Em primeiro lugar, não adianta resistir: o carro é o novo cigarro – vai perder cada vez mais espaço, isso é inevitável.
Quando proibiram o cigarro em aviões e restaurantes, o impacto foi traumático para os fumantes, mas hoje nem eles enxergam as restrições como um equívoco. É um caso em que a mudança de cultura civilizou a sociedade. Foi assim também com a obrigatoriedade do cinto de segurança e com a tolerância zero para quem bebe e dirige.

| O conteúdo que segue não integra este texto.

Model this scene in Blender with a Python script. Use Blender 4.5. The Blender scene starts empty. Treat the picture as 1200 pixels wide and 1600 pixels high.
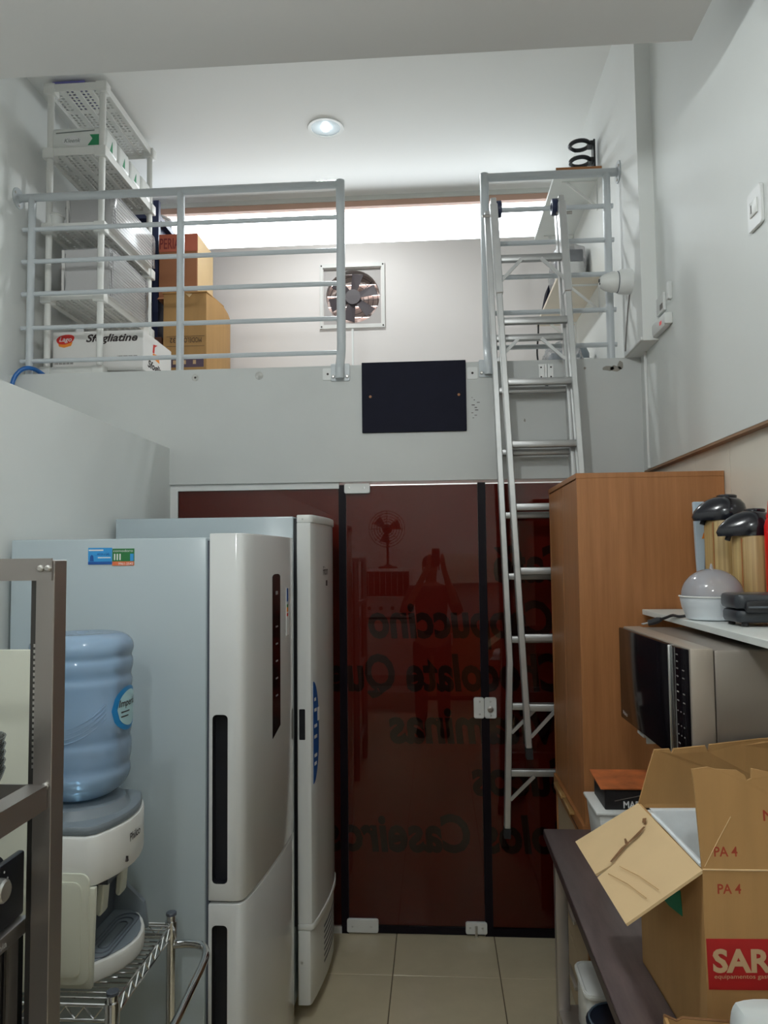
import bpy, bmesh, math, random
from mathutils import Vector, Matrix
random.seed(7)
PI = math.pi
scene = bpy.context.scene
COL = scene.collection

# ------------------------------------------------------------------ camera
CAM = Vector((0.0, 0.0, 1.70))
cr = Vector((0.99761351, 0.06826288, -0.01036655))
cu = Vector((0.01447442, -0.05996042, 0.99809581))
cf = Vector((-0.06751131, 0.99586391, 0.06080539))
cam_d = bpy.data.cameras.new('camera')
cam = bpy.data.objects.new('camera', cam_d)
COL.objects.link(cam)
cam.matrix_world = Matrix(((cr.x, cu.x, -cf.x, CAM.x), (cr.y, cu.y, -cf.y, CAM.y), (cr.z, cu.z, -cf.z, CAM.z), (0, 0, 0, 1)))
cam_d.sensor_fit = 'VERTICAL'
cam_d.sensor_height = 36.0
cam_d.lens = 36.0 * 1180.0 / 1600.0
cam_d.clip_start = 0.02
scene.camera = cam

# ------------------------------------------------------------------ sky, exposure
world = bpy.data.worlds.new('world')
scene.world = world
world.use_nodes = True
bg = world.node_tree.nodes['Background']
bg.inputs['Color'].default_value = (0.90, 0.955, 1.0, 1)
bg.inputs['Strength'].default_value = 7.8
scene.view_settings.view_transform = 'Standard'
scene.view_settings.look = 'None'
scene.view_settings.gamma = 1.0
scene.view_settings.use_curve_mapping = False
scene.view_settings.exposure = 0.5
scene.cycles.max_bounces = 14
scene.cycles.diffuse_bounces = 8
scene.cycles.transparent_max_bounces = 32
scene.cycles.sample_clamp_indirect = 6.0
scene.cycles.caustics_refractive = False
scene.cycles.caustics_reflective = False

# guides the sampling of daylight through the clerestory window (gives off no light itself)
pl = bpy.data.lights.new('window_portal', 'AREA')
pl.shape = 'RECTANGLE'
pl.size, pl.size_y = 2.90, 0.30
pl.cycles.is_portal = True
po = bpy.data.objects.new('window_portal', pl)
COL.objects.link(po)
po.location = (-0.58, 5.03, 3.985)
po.rotation_euler = (PI / 2, 0, PI)   # emits towards -Y
po.rotation_euler = (-PI / 2, 0, 0)
ROOM_FILL = 30.0       # unseen fill lamps added in the dropped ceiling to brighten the room
MEZZ_LAMP = 30.0
SHOP_FILL = 25.0  # unseen lamp added to light the gap above the door

# ------------------------------------------------------------------ materials
def srgb(r, g, b):
    def f(c):
        c /= 255.0
        return c / 12.92 if c <= 0.04045 else ((c + 0.055) / 1.055) ** 2.4
    return (f(r), f(g), f(b))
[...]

Outro avanço vai ocorrer quando um veículo que transporta apenas uma pessoa – às vezes duas, raramente três – passar a ocupar menos espaço na via pública do que veículos que transportam 40. Todo mundo, inclusive os que agora dirigem carro, vão ganhar quando o transporte coletivo for prioridade na via pública. Por quê? Ora, porque se deslocar será 1) mais barato, 2) mais rápido e 3) mais confortável.
Vou comprovar tudo isso ao longo do texto, mas antes é importante reforçar: para Porto Alegre vencer a crise do transporte coletivo – a passagem é cara, o serviço é ruim e o sistema faliu –, a prefeitura só precisa de coragem. Coragem para apresentar um plano arrojado que, certamente, não vai agradar a todos em um primeiro momento.
Em vários países da Europa, por exemplo, ninguém estaciona o carro na rua sem pagar. Nada mais justo: é loucura achar que o poder público tem obrigação de resolver um problema que o cidadão criou para si mesmo. Se a pessoa compra uma geladeira e não tem onde guardá-la, o problema é dela. Por que com os automóveis deveria ser diferente?
Essa é uma entre muitas possibilidades de receita extra para o transporte coletivo. Com o dinheiro arrecadado no estacionamento em via pública, pode-se pensar em baixar o valor da passagem, aumentar a oferta de ônibus e melhorar o serviço. Outra opção de receita é taxar os aplicativos de transporte – empresas como a Uber ganham dinheiro usando a malha viária da cidade, construída com recursos do nosso imposto, mas não pagam sequer ISS em Porto Alegre.
Dá para fazer tudo isso, mas, claro, quem anda de carro está me odiando agora. Será que um prefeito toparia ser tão odiado?
O grande desafio é fazer dos ônibus um veículo competitivo, que possa inclusive recuperar os passageiros que perdeu para os aplicativos. Além do investimento em qualidade, já mencionado acima, infraestrutura é fundamental: se a prefeitura tirar completamente os ônibus dos engarrafamentos, com faixas exclusivas pela cidade inteira, garantindo que os ônibus cheguem ao seu destino antes de qualquer carro, é natural que os automóveis percam espaço.
Porque será mais vantajoso andar de ônibus. Ele será mais rápido (com mais lugar na via pública), mais barato (com a passagem reduzida) e mais confortável (com investimento em qualidade). Dá para fazer tudo isso, mas, claro, quem anda de carro está me odiando agora. Será que um prefeito toparia ser tão odiado?